Die israelische Regierung verzichtet auf den Kampf gegen das geistige Umfeld des Rabin-Mörders. Statt dessen macht sie einen Rechtsruck  ■ Aus Tel Aviv Amos Wollin

Israels Regierung hat den Kampf gegen radikale jüdische Siedler und deren ideologisches Umfeld vorerst vertagt. Hatte es nach dem Mord an Premierminister Jitzhak Rabin noch so ausgesehen, als würde die neue Regierung von Schimon Peres jetzt massiv gegen jene rechten Kreise vorgehen, aus dem der Mörder, Jigal Amir, stammt, so ist dieser Eindruck mittlerweile weitgehend verwischt.

Die israelische Regierung, die jetzt schon den Wahlkampf des kommenden Jahres vor Augen hat und gleichzeitig gezwungen ist, sich den dringenden Aufgaben der Sicherheits- und Außenpolitik zu widmen, findet nicht die Zeit für die erforderliche gründliche Auseinandersetzung mit dem militanten jüdischen Fundamentalismus und seinen säkularen rechtsradikalen Alliierten. Dabei besteht ohne sofortigen Beginn der Trockenlegung des Sumpfes, der sich nach dem Mord aufgetan hat, die Gefahr weiterer Attentate. Sie könnten den demokratischen Staat stark beschädigen.

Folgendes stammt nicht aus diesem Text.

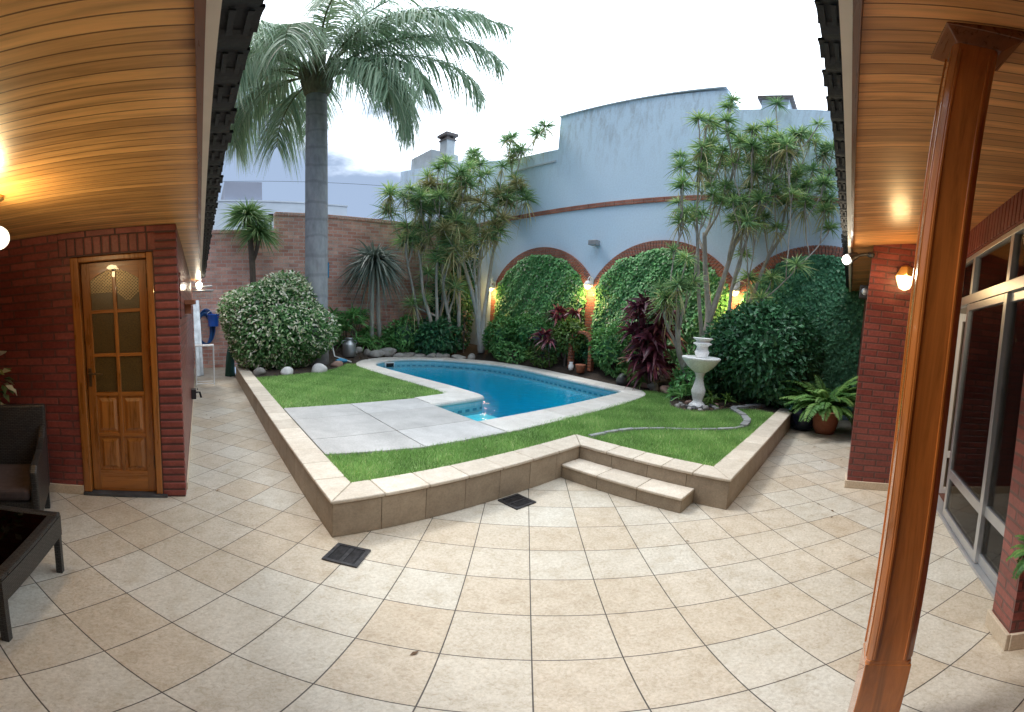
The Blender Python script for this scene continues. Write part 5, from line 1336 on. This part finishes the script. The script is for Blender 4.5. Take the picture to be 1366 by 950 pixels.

Aber statt dessen hofiert Peres' Arbeitspartei sogar Teile des religiösen Lagers. So ist Peres eifrig damit beschäftigt, die nationalreligiöse Partei (NRP) für die weiterhin schwache Regierungskoalition zu gewinnen. Die von Zvulun Hammer geführte NRP galt bisher als tragende Kraft der breiten rechts-messianischen Siedler- Lobby „Gush Emunim“. Seit dem Attentat möchte sie dieses Image loswerden und beteuert, mit dem Mord an Rabin rein gar nichts zu tun zu haben.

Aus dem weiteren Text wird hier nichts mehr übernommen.